I am not suggesting that this kind of agentive talk should be taken literally. My point is that it provides a design perspective on the machine without you cannot comprehend the setup. In an evolutionary setting, this kind of description shows us why an organic system has the external connections that it does. In short, it tells us what environmental significance various state transitions possess.And, as Dretske says, the machine’s sensing is aspectual: things are sensed as having a location; they seem a certain way. It is in virtue of this semantics that it is an “intentionally” directed system, not merely an interactive one.

I have described Brooks’s paper in some detail because H&M rely on it and a couple of other papers for their understanding of REC. Their positive characterization and argument is surprisingly brief. Yet, their summary is almost totally misleading. Here’s the bottom line: Brooks’s machines are guided by “continuous, temporally extended interactions . . . rather than being based on represented internal knowledge . . . (knowledge that would presumably be stored somewhere in the robots’ innards)” (42). It is certainly true that the machine’s knowledge and goals are reflected in its design rather than in what it gathers and stores. But this is the distinction between innate and acquired knowledge, the former being tacit and implicit in the inherited phenotype.
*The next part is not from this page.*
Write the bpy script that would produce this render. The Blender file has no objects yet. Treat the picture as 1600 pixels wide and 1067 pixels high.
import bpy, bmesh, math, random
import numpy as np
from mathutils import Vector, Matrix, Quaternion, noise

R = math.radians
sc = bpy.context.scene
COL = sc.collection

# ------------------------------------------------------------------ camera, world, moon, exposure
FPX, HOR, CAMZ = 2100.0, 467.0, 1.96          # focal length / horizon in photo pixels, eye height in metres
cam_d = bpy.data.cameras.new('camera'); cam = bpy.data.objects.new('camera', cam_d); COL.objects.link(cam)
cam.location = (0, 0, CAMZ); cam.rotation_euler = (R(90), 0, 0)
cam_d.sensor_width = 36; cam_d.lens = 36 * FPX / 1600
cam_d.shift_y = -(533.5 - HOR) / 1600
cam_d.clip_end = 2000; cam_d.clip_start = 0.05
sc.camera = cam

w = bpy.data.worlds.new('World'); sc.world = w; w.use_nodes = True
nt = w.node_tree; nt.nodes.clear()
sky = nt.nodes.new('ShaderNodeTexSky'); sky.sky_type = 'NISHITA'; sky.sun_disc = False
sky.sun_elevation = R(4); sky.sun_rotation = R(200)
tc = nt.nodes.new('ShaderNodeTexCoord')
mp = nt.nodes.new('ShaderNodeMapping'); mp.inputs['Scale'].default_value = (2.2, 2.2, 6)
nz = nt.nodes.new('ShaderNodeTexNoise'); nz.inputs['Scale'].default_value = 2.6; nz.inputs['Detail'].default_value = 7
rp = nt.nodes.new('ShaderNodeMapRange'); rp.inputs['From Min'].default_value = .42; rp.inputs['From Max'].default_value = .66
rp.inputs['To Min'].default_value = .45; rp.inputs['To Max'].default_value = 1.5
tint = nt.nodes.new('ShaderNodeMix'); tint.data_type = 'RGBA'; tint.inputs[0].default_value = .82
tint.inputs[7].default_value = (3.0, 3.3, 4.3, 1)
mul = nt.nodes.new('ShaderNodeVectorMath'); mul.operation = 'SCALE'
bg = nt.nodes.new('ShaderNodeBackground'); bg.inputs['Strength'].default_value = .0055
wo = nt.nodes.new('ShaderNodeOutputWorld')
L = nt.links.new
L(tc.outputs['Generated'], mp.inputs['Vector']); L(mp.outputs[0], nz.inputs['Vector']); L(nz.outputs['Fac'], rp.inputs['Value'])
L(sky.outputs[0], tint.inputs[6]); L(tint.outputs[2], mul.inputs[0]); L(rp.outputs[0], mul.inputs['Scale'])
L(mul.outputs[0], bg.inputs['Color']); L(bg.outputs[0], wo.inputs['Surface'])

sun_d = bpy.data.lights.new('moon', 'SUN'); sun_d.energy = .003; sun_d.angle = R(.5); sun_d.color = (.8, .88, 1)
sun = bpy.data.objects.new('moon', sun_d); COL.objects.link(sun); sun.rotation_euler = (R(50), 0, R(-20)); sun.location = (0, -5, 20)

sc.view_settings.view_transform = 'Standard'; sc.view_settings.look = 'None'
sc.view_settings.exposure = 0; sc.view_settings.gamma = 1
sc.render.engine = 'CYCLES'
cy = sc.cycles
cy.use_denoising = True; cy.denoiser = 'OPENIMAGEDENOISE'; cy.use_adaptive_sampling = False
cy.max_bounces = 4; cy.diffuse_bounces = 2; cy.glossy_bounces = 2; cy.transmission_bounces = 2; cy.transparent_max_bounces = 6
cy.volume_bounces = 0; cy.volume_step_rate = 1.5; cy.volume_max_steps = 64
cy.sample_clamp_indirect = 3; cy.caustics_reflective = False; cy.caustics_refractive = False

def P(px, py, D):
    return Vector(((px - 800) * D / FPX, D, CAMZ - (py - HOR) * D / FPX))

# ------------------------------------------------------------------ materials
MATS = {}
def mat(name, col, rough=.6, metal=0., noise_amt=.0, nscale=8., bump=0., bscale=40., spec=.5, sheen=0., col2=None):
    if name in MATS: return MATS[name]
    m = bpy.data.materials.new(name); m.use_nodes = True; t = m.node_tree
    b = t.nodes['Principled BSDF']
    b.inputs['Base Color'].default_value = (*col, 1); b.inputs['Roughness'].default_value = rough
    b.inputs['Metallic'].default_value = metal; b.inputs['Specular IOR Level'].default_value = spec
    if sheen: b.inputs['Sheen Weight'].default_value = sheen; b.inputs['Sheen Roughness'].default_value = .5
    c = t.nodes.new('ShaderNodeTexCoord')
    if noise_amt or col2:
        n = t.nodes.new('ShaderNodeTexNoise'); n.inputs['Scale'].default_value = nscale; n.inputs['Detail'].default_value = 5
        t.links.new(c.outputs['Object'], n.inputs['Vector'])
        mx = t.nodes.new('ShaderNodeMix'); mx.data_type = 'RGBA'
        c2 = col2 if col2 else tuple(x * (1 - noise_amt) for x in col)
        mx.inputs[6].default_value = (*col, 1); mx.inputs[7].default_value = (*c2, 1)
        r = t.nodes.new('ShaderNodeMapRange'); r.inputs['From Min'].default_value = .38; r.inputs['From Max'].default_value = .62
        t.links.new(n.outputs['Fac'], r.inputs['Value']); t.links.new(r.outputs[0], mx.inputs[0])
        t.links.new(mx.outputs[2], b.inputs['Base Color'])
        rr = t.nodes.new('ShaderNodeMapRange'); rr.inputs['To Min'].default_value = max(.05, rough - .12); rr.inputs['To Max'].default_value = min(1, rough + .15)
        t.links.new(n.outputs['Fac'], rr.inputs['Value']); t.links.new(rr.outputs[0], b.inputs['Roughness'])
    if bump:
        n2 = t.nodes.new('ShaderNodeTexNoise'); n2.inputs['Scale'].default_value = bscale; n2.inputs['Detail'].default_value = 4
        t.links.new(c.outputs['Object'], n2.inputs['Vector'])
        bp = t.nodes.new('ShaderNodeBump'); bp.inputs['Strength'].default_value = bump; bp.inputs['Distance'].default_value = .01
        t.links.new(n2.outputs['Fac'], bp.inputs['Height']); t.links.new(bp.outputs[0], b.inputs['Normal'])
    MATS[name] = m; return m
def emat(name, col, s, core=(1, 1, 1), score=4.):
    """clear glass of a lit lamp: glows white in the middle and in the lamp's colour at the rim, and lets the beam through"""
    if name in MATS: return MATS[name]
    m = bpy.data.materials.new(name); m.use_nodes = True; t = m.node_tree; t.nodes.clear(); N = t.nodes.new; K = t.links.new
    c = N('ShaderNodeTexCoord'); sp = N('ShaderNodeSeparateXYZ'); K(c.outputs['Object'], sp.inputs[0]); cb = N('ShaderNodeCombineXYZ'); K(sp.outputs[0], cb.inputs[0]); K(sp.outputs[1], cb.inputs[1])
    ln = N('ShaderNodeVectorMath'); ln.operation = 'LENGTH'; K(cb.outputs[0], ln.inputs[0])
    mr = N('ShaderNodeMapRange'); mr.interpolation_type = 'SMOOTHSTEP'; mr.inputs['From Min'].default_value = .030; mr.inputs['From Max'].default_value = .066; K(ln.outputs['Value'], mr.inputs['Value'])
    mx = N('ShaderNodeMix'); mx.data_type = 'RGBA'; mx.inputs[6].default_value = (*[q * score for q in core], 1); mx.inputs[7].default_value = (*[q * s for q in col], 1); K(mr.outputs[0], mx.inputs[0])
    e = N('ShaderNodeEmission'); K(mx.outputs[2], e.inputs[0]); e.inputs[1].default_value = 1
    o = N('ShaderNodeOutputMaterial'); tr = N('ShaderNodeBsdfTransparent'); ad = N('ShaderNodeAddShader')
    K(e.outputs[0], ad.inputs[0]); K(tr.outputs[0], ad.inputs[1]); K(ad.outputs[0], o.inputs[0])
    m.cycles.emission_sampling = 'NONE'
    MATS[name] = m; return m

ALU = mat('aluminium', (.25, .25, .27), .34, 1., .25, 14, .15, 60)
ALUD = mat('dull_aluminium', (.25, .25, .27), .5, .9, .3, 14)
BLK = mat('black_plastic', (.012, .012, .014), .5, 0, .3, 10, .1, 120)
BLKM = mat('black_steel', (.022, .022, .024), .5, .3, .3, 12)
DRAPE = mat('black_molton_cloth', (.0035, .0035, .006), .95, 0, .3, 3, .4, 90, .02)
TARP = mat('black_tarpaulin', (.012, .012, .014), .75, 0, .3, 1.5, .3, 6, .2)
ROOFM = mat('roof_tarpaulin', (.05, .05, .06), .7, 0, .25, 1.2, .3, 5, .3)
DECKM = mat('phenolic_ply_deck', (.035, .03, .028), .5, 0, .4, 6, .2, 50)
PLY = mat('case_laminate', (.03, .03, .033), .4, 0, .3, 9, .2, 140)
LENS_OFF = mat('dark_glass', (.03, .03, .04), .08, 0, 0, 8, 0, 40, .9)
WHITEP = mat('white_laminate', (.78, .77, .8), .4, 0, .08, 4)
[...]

It is true that Brooks’s machines store no information. That is absolutely not a reason to say that we similarly store nothing, except in the language driven “intellectualist” parts of our minds. As I tried to point out earlier, the answer is a clear no. Animals, even very simple and primitive animals, are learning-driven agents. In this respect, they are very different from the machines that are discussed in this book. True, learning can be conceptualized as an architectural modification. Learned information does not have to be explicitly stored. But this does not mean that we cannot give semantic content to the modification. If an organism finds that a certain kind of fruit is sweet and pleasant to eat, it learns to seek out that fruit by its look and smell. This is a new behavioural disposition, but it is an internalization of the information that the fruit is good to eat.

Finally on this point, Brooks’s machine and Barbara Webb’s insect robots (which are also inspirational to H&M) are hierarchically constructed modules. Most organisms are multimodular. For example, Webb’s cricket robots (1996) hone in on auditory signals just as real crickets do; real crickets, however, don’t do just this—they also eat and mate and sleep. Real crickets, then, have a multiplicity of modules and, minimally, inter-module signal-passing that prioritizes what the cricket will do. If a cricket is hungry, its feeding module is activated and its mating module is suppressed. All of this demands inter-module communication. On natural assumptions, these communications have a semantics: “I am hungry; this is not the time to make whoopee!” for example.

Further, where there is inter-module communication in perception, there is similarly meaningful communication. For example,Marc Ernst and Martin Banks (2002) argue that when two senses (e.g., vision and touch) deliver inconsistent messages about some feature of the world (e.g., the shape of an object), each sense delivers a percept that depends on the information supplied by both, and by the estimated reliability of each sense. For example, when the visual percept appears degraded, the visual information is discounted and the tactile signal counts for more. This kind of computation requires meta-content (content about the reliability of perceptual content) as well as inter-module communication. It is certainly true that this communication will be analogue in character, and hence it will not correspond to traditional computer architectures. Nevertheless, there is no reason to abstain from interpreting such processes as being directed to a summation of data from different sources.